=== GIVEN PROBLEM ===
Return all the data, word for word.

Source data:
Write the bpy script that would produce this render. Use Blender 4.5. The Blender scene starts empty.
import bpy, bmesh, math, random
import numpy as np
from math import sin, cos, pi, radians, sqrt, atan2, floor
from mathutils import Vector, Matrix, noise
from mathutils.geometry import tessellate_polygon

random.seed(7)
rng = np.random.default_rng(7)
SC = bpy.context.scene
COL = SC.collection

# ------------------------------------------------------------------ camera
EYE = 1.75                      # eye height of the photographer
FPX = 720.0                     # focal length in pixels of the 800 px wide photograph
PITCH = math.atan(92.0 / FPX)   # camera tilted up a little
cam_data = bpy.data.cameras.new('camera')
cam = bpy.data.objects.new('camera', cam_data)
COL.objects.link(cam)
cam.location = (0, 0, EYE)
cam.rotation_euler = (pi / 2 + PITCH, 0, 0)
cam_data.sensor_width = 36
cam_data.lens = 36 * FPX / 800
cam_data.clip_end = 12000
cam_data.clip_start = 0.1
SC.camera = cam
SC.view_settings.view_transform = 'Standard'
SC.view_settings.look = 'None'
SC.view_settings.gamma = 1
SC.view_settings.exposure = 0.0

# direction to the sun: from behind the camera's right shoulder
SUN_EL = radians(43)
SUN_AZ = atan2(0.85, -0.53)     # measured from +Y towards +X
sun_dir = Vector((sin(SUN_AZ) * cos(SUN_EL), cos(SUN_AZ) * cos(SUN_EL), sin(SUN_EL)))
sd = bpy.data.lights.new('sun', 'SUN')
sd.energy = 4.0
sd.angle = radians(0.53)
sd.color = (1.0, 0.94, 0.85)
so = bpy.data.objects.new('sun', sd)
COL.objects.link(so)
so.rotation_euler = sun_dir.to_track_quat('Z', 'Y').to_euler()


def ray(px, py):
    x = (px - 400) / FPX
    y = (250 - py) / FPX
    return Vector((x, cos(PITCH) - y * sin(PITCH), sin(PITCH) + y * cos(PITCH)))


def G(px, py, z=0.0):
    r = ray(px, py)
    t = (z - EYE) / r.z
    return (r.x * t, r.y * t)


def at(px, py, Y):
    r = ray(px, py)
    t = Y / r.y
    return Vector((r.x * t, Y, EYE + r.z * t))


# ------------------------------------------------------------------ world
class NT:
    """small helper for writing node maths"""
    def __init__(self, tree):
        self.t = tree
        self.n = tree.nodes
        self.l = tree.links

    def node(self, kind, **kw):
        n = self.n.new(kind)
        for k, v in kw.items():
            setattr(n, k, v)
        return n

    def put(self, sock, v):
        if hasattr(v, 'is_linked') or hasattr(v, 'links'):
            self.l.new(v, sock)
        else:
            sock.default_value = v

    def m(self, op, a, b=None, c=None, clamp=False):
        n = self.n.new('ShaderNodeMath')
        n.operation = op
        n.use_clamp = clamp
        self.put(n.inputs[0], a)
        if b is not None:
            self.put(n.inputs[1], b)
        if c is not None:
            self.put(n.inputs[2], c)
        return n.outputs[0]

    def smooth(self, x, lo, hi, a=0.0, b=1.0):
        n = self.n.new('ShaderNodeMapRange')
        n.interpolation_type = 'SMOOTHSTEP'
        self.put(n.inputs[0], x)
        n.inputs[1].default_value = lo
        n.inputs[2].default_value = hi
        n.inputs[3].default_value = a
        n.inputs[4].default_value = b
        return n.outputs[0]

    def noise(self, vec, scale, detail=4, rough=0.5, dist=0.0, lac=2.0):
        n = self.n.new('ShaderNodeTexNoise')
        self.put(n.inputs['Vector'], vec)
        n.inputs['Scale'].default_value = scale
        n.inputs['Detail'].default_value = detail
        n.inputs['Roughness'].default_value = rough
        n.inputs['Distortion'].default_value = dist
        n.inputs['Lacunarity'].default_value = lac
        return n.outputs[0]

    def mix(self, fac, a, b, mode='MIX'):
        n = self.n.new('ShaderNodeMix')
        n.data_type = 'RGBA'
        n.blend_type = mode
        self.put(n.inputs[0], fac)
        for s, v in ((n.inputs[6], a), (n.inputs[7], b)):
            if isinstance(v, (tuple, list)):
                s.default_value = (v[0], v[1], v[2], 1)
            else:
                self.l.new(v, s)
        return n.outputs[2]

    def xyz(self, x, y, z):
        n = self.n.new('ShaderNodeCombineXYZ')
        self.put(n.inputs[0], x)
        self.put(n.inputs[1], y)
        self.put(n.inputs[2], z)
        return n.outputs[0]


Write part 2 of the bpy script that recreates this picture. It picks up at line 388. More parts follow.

=== COMPLETED EXERCISE ===
Write the bpy script that would produce this render. Use Blender 4.5. The Blender scene starts empty.
import bpy, bmesh, math, random
import numpy as np
from math import sin, cos, pi, radians, sqrt, atan2, floor
from mathutils import Vector, Matrix, noise
from mathutils.geometry import tessellate_polygon

random.seed(7)
rng = np.random.default_rng(7)
SC = bpy.context.scene
COL = SC.collection

# ------------------------------------------------------------------ camera
EYE = 1.75                      # eye height of the photographer
FPX = 720.0                     # focal length in pixels of the 800 px wide photograph
PITCH = math.atan(92.0 / FPX)   # camera tilted up a little
cam_data = bpy.data.cameras.new('camera')
cam = bpy.data.objects.new('camera', cam_data)
COL.objects.link(cam)
cam.location = (0, 0, EYE)
cam.rotation_euler = (pi / 2 + PITCH, 0, 0)
cam_data.sensor_width = 36
cam_data.lens = 36 * FPX / 800
cam_data.clip_end = 12000
cam_data.clip_start = 0.1
SC.camera = cam
SC.view_settings.view_transform = 'Standard'
SC.view_settings.look = 'None'
SC.view_settings.gamma = 1
SC.view_settings.exposure = 0.0

# direction to the sun: from behind the camera's right shoulder
SUN_EL = radians(43)
SUN_AZ = atan2(0.85, -0.53)     # measured from +Y towards +X
sun_dir = Vector((sin(SUN_AZ) * cos(SUN_EL), cos(SUN_AZ) * cos(SUN_EL), sin(SUN_EL)))
sd = bpy.data.lights.new('sun', 'SUN')
sd.energy = 4.0
sd.angle = radians(0.53)
sd.color = (1.0, 0.94, 0.85)
so = bpy.data.objects.new('sun', sd)
COL.objects.link(so)
so.rotation_euler = sun_dir.to_track_quat('Z', 'Y').to_euler()


def ray(px, py):
    x = (px - 400) / FPX
    y = (250 - py) / FPX
    return Vector((x, cos(PITCH) - y * sin(PITCH), sin(PITCH) + y * cos(PITCH)))


def G(px, py, z=0.0):
    r = ray(px, py)
    t = (z - EYE) / r.z
    return (r.x * t, r.y * t)


def at(px, py, Y):
    r = ray(px, py)
    t = Y / r.y
    return Vector((r.x * t, Y, EYE + r.z * t))


# ------------------------------------------------------------------ world
class NT:
    """small helper for writing node maths"""
    def __init__(self, tree):
        self.t = tree
        self.n = tree.nodes
        self.l = tree.links

    def node(self, kind, **kw):
        n = self.n.new(kind)
        for k, v in kw.items():
            setattr(n, k, v)
        return n

    def put(self, sock, v):
        if hasattr(v, 'is_linked') or hasattr(v, 'links'):
            self.l.new(v, sock)
        else:
            sock.default_value = v

    def m(self, op, a, b=None, c=None, clamp=False):
        n = self.n.new('ShaderNodeMath')
        n.operation = op
        n.use_clamp = clamp
        self.put(n.inputs[0], a)
        if b is not None:
            self.put(n.inputs[1], b)
        if c is not None:
            self.put(n.inputs[2], c)
        return n.outputs[0]

    def smooth(self, x, lo, hi, a=0.0, b=1.0):
        n = self.n.new('ShaderNodeMapRange')
        n.interpolation_type = 'SMOOTHSTEP'
        self.put(n.inputs[0], x)
        n.inputs[1].default_value = lo
        n.inputs[2].default_value = hi
        n.inputs[3].default_value = a
        n.inputs[4].default_value = b
        return n.outputs[0]

    def noise(self, vec, scale, detail=4, rough=0.5, dist=0.0, lac=2.0):
        n = self.n.new('ShaderNodeTexNoise')
        self.put(n.inputs['Vector'], vec)
        n.inputs['Scale'].default_value = scale
        n.inputs['Detail'].default_value = detail
        n.inputs['Roughness'].default_value = rough
        n.inputs['Distortion'].default_value = dist
        n.inputs['Lacunarity'].default_value = lac
        return n.outputs[0]

    def mix(self, fac, a, b, mode='MIX'):
        n = self.n.new('ShaderNodeMix')
        n.data_type = 'RGBA'
        n.blend_type = mode
        self.put(n.inputs[0], fac)
        for s, v in ((n.inputs[6], a), (n.inputs[7], b)):
            if isinstance(v, (tuple, list)):
                s.default_value = (v[0], v[1], v[2], 1)
            else:
                self.l.new(v, s)
        return n.outputs[2]

    def xyz(self, x, y, z):
        n = self.n.new('ShaderNodeCombineXYZ')
        self.put(n.inputs[0], x)
        self.put(n.inputs[1], y)
        self.put(n.inputs[2], z)
        return n.outputs[0]


Write part 2 of the bpy script that recreates this picture. It picks up at line 388. More parts follow.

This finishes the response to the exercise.